Y diciendo esto, volvió a ponerse el anillo en el
dedo pequeño de su mano izquierda.
Hoy te traigo este cuento para que no te atrevas a
juzgarme. Sabes
mi nombre, no mi historia. Sé que da igual lo que te diga y que me
juzgarás igualmente aunque no te haya pedido opinión, pero es que tú no sabes cuáles son mis
ángeles ni cuáles son mis demonios.
No te atrevas a juzgarme al menos que te hayas
puesto en mi piel y le hayas sonreído a la vida. Lo único que sabes de mí es lo
que te he contado y tú has aprendido. Ni siquiera te has parado a mirar a tu
alrededor. Yo procuro vivir como quiero
y no ponerme máscaras. Soy la única persona que podrá recorrer esta senda y, por
tanto, asumo la responsabilidad de valorarme.

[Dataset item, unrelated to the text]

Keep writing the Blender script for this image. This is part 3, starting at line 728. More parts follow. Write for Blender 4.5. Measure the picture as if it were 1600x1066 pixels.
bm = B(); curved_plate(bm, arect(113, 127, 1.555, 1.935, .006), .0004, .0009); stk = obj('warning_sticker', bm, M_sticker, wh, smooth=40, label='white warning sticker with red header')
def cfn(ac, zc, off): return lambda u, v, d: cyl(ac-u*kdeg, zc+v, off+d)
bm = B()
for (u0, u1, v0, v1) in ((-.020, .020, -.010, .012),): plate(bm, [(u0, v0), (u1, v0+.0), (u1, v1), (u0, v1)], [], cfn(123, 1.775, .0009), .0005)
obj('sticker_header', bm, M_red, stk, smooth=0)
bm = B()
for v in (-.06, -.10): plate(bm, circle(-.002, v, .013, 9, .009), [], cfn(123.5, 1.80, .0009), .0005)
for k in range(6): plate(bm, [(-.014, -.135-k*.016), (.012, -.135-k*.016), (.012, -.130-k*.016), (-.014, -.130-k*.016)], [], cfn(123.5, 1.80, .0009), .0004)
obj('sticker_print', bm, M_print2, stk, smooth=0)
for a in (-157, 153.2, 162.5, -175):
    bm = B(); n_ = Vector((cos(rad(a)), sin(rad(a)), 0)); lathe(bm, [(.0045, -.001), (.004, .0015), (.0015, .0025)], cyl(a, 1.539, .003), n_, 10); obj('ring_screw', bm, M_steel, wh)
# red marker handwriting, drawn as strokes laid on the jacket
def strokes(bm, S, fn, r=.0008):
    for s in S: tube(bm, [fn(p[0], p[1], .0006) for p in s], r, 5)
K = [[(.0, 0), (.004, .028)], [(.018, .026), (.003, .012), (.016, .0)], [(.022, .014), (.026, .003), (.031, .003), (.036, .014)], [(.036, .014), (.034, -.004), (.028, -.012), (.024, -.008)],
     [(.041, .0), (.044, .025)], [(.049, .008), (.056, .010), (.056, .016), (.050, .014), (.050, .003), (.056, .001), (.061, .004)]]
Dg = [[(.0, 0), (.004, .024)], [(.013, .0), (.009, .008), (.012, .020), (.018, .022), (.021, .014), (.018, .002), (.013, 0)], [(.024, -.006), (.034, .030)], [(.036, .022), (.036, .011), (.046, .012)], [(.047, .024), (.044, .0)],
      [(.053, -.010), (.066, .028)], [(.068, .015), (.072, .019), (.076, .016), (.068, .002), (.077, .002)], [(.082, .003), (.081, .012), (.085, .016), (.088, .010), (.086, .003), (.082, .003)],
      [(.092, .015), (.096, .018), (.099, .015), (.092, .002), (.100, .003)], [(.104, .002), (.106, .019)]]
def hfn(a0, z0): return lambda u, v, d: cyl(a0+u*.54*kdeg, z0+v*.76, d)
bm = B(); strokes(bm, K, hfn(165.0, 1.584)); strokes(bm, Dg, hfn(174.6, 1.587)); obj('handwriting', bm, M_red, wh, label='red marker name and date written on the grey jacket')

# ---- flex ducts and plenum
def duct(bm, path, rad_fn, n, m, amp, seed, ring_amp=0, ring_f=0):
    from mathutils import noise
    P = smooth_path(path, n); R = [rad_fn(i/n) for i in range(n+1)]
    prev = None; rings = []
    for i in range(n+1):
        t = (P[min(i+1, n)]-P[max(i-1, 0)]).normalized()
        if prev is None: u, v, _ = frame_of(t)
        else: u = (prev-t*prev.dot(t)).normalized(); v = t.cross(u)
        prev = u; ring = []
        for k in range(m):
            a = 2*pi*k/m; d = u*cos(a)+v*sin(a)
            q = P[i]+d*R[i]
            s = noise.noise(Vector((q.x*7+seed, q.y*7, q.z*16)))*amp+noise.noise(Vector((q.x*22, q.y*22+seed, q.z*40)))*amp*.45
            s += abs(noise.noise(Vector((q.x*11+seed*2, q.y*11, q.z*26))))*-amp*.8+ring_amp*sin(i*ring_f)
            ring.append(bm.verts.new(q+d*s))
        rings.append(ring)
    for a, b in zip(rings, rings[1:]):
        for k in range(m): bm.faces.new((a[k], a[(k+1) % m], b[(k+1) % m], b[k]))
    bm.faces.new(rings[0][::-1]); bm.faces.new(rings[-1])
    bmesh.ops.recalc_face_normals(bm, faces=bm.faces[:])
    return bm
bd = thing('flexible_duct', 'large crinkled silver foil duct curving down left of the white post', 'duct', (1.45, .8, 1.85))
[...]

Ya me condené hace años, cuando estaba convencido
de que lo que pensabas de mí era mi precio real. Pero ya he aprendido la
lección y no volveré a cometer ese error,
soy inmune a tus juicios. He comprendido que el precio que me ponga es el que
estaré dispuesto a pagar y he decidido vestirme de mí mismo para el resto de
mis días.
La única forma de liberarme fue dejar de
compararme, no hay oro que valga para pagar mis vestiduras. Ahora sé
que mi imagen es el reflejo de mi seguridad y de mi autoestima, que solo puedo
encontrarlas dentro de mí. No te puedes
imaginar lo
placentera que es la sensación de dejar de buscar fuera lo que llevo dentro.
Gracias por todo. Nunca aprendemos que lo que vemos en los demás no es mas que una proyección de nosotros mismos.